Records of Material Objects in Cinema #9: The Stunts of "Mad Max 2"

From a making-of documentary on George Miller's _Mad Max 2: The Road Warrior_ (1981).
Ben Simington

The stunts of Mad Max 2. From a making-of documentary on George Miller's Mad Max 2: The Road Warrior (1981); featuring stunt coordinator Max Aspin and stunt man Guy Norris.  (This short doc used to be available on the 1997 special edition VHS, but is currently unavailable on home media format.)

This does nothing to assure me that no animals were harmed in the filming of George Miller's Babe: Pig in the City.  Maybe it's a good thing for the sake of his actors (human or animal) that Miller has taken them out of physical harm's way of late by opting for the CGI safety of the Happy Feet franchise (the second iteration of which is being released this weekend), but as far as I could glean from the first Happy Feet, it's not a good thing for the viewer.
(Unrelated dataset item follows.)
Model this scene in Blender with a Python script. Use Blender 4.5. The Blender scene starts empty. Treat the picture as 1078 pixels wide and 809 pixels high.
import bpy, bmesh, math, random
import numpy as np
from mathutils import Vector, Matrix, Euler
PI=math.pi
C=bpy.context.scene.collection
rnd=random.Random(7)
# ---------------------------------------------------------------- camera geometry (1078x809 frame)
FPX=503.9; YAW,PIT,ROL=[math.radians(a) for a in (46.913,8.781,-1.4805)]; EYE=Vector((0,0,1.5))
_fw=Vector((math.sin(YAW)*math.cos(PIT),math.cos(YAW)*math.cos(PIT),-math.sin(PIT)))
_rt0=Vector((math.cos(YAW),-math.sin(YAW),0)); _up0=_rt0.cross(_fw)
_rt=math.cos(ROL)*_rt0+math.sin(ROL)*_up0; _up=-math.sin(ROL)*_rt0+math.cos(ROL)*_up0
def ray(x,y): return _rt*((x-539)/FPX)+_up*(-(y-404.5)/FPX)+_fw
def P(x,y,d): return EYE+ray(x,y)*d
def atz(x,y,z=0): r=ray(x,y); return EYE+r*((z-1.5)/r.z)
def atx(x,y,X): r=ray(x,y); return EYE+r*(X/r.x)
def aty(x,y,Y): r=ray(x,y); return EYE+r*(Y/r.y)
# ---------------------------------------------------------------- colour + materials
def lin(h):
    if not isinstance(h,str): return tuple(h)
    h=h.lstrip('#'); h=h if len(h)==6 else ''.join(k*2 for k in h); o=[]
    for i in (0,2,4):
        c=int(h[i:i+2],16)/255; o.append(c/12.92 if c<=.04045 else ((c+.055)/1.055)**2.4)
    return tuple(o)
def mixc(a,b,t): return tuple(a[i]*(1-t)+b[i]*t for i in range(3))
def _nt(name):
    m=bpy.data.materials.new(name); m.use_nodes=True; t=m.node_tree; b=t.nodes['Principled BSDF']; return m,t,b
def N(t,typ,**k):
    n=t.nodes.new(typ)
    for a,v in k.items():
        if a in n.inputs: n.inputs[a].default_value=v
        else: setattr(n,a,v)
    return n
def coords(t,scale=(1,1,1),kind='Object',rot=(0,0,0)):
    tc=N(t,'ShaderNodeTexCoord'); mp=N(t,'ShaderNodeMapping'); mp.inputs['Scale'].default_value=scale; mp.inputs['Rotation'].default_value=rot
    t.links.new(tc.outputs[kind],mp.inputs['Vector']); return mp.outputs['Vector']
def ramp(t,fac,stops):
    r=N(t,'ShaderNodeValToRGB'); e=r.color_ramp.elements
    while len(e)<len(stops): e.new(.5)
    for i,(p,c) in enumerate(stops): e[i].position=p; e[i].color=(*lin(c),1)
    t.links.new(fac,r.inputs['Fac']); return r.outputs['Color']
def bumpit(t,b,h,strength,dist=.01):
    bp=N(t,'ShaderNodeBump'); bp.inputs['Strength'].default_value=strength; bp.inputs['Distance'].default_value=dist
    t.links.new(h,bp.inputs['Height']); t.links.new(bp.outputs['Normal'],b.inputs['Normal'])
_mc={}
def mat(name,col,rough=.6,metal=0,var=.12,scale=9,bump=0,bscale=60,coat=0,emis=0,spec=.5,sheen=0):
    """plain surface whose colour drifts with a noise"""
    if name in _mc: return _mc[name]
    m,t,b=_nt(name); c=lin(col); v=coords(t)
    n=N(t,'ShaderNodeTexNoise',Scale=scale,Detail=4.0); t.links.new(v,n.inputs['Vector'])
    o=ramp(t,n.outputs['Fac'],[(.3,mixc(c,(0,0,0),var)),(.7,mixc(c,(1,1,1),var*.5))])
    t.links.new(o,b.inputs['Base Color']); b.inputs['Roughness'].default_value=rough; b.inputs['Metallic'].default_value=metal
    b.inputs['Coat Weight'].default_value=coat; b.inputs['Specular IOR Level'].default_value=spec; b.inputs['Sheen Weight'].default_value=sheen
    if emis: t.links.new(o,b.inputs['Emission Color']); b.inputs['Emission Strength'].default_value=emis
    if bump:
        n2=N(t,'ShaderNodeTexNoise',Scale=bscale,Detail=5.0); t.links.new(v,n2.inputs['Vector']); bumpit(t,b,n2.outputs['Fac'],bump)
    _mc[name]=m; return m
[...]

At the peak of his imaginative abilities, frequently on display in Mad Max 2, Dr. Miller's camera choices exhibited an exhilarating lack of regard for being bound to the physical world or any of its encumbering rules: a particularly memorable and inspired moment of sneak-attack kineticism comes at the beginning of a mid-movie car chase when the camera, at first apparently mounted on a tripod outside the passenger-side window of a car as its driver dives in, revs the engine, and peels out to join the fray, reveals itself to be mounted to the now-active car instead of the immutably staid earth.

Miller's work up till and through Babe 2 continued to exhibit such imagination, but the move to full-on CGI in Happy Feet seemed to limit his creativity to pop-song réchauffé rather than granting him the boundless possibilities of a "camera" now literally freed from the physical world.  Someone please get a camera back into this guy's hands...preferably 3D.  Scrap Mel.  Call up Feral Kid.  Son of the Road Warrior. 2014.   And maybe get a few extra standby stuntsmen this time.